Bengt left his native Sweden in 1972 for North America, where he first worked with a foundation contractor, Western Caissons Ltd., in Canada. Between 1973 and 1977 he was with Terratech (a Division of SNC-Lavallin), Montreal, and in 1977 he opened his own consulting office. In 1979, he moved to Ottawa, where he joined the University of Ottawa as professor in Civil Engineering specializing in foundations

Bengt has published more than 250 technical papers, articles, books, and book chapters. Most of these have dealt with piling and deep foundations, but he has also written on matters of broader interest. He has given numerous lectures and short courses in many parts of the world, and he is a member of American Society of Civil Engineers (ASCE) and is or has been active in many professional organizations, such as the American Society for Testing and Materials (ASTM), the Canadian Geotechnical Society (CGS), and the Deep Foundation Institute (DFI).
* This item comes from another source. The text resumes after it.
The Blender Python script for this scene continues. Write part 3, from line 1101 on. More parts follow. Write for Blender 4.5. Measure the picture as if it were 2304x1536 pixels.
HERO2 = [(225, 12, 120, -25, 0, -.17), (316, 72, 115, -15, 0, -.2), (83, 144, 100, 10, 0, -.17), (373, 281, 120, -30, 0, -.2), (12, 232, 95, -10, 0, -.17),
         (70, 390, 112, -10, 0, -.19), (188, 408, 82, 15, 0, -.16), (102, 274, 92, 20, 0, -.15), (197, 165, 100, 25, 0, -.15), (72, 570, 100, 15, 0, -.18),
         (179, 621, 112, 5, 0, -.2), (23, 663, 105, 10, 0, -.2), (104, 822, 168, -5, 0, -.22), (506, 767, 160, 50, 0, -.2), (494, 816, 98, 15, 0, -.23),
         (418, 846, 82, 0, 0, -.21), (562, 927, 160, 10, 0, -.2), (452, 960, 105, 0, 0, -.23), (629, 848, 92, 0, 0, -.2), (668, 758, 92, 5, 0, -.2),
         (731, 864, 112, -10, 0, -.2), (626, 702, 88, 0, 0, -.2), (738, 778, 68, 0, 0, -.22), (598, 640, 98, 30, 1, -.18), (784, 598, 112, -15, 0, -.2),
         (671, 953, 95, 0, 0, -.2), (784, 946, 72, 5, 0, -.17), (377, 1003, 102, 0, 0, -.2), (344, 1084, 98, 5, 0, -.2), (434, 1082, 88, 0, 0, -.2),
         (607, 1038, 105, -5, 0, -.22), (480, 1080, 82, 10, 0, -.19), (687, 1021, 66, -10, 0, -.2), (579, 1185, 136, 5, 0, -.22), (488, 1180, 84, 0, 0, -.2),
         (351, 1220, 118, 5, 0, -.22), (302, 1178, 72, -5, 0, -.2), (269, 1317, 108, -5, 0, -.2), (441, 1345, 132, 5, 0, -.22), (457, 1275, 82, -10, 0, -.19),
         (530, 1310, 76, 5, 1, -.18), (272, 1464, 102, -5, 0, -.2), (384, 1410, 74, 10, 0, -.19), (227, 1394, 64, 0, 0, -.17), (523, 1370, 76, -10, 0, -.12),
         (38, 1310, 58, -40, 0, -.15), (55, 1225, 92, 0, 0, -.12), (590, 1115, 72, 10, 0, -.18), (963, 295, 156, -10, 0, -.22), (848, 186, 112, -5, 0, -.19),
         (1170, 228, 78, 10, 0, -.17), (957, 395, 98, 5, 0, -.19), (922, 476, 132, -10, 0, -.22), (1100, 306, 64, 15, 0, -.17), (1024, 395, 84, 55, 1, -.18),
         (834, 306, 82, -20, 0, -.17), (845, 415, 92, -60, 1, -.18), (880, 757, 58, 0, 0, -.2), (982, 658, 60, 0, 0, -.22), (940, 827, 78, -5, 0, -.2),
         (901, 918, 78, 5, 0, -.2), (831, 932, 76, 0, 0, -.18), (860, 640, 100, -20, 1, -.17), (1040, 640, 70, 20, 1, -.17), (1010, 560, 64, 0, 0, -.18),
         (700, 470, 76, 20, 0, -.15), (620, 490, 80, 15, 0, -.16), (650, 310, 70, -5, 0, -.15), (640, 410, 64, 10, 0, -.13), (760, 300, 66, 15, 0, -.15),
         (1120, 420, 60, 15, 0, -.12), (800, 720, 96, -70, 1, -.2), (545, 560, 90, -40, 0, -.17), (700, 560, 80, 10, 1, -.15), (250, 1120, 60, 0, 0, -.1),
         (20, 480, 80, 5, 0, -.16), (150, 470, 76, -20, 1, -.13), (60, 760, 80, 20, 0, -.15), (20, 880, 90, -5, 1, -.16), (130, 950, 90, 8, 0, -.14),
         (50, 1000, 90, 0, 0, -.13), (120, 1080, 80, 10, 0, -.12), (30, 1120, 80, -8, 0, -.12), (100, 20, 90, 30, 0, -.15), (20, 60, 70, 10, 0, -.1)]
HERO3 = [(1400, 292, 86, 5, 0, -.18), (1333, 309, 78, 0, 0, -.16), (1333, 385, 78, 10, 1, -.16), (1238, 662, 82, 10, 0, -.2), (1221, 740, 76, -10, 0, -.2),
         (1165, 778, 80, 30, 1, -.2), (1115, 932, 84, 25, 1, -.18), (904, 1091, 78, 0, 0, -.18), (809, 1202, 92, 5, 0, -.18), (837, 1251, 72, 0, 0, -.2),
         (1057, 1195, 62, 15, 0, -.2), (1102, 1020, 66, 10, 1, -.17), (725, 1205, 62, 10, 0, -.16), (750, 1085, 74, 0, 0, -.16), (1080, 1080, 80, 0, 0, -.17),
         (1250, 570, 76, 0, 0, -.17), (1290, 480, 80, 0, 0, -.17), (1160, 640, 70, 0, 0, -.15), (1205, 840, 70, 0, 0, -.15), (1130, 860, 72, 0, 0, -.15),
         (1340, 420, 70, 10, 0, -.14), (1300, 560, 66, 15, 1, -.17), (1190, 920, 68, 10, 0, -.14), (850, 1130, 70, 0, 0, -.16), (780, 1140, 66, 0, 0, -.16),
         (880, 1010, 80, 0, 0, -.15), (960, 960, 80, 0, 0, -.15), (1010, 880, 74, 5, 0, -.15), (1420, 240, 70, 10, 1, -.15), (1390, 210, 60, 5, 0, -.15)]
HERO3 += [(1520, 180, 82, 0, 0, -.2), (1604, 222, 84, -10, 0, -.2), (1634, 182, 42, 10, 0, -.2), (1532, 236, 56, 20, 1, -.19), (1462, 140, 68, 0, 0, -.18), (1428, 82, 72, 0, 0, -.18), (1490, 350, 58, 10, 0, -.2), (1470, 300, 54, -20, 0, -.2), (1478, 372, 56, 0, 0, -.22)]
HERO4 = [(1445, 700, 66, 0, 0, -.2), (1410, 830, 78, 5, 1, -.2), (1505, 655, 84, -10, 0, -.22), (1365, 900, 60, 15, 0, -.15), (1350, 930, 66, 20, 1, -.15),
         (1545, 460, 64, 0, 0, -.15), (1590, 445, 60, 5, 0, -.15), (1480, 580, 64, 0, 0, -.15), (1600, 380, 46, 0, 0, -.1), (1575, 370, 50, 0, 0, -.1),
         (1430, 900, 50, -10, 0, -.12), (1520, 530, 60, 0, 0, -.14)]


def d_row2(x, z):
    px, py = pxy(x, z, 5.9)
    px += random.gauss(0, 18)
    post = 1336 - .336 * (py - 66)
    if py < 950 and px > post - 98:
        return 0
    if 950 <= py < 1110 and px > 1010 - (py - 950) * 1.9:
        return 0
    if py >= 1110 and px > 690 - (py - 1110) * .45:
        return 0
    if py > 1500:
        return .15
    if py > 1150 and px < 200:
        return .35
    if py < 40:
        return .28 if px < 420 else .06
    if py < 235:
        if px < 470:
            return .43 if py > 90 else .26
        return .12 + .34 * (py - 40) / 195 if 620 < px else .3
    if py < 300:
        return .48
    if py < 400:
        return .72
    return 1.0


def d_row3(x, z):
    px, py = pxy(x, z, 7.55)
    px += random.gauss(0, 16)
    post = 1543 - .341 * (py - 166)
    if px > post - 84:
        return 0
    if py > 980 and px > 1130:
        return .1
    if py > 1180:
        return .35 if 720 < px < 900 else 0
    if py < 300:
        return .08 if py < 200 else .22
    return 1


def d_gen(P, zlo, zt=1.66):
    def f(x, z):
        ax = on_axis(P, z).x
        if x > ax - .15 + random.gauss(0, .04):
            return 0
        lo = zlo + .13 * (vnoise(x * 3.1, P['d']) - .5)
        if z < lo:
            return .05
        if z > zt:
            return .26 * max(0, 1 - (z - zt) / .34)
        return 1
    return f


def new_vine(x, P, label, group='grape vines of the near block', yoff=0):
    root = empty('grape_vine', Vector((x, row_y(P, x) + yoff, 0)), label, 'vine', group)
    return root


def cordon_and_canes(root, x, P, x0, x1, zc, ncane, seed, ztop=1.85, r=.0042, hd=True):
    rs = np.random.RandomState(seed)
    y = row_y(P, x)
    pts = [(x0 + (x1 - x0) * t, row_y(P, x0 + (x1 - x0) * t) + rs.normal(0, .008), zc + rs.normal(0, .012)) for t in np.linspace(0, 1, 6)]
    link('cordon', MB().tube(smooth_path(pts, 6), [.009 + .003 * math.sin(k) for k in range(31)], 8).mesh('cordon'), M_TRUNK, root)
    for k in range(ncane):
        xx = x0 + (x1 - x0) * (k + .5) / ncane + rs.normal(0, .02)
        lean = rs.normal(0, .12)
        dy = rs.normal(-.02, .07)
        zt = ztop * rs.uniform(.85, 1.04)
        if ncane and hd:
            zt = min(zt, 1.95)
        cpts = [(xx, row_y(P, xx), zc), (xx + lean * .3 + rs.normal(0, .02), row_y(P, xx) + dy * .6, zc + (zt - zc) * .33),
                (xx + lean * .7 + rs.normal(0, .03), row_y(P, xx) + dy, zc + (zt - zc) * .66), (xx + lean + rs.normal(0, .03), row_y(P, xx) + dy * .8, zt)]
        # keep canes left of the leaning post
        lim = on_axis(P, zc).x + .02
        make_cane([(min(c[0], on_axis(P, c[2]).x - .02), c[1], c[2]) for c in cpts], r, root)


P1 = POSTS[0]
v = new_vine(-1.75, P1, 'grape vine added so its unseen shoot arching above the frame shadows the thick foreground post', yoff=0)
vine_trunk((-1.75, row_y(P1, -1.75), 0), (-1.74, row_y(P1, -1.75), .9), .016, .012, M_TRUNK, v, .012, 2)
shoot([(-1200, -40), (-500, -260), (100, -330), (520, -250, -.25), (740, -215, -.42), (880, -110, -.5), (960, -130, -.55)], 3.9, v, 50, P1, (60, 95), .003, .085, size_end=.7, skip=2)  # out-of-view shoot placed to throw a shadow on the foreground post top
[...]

In 1993, he received the Deep Foundation Institute’s Distinguished Services Award “for Exceptionally Valuable Contributions to the State-of-the-Art in Deep Foundations”. In 1997, he received the Canadian Geotechnical Society’s G. Geoffrey Meyerhof Award “for Outstanding and Significant Contributions to the Art and Science of Foundation Engineering. In 2002, he was elected Fellow of the EIC “in Recognition of Excellence In Engineering and for Services to the Profession and to Society”.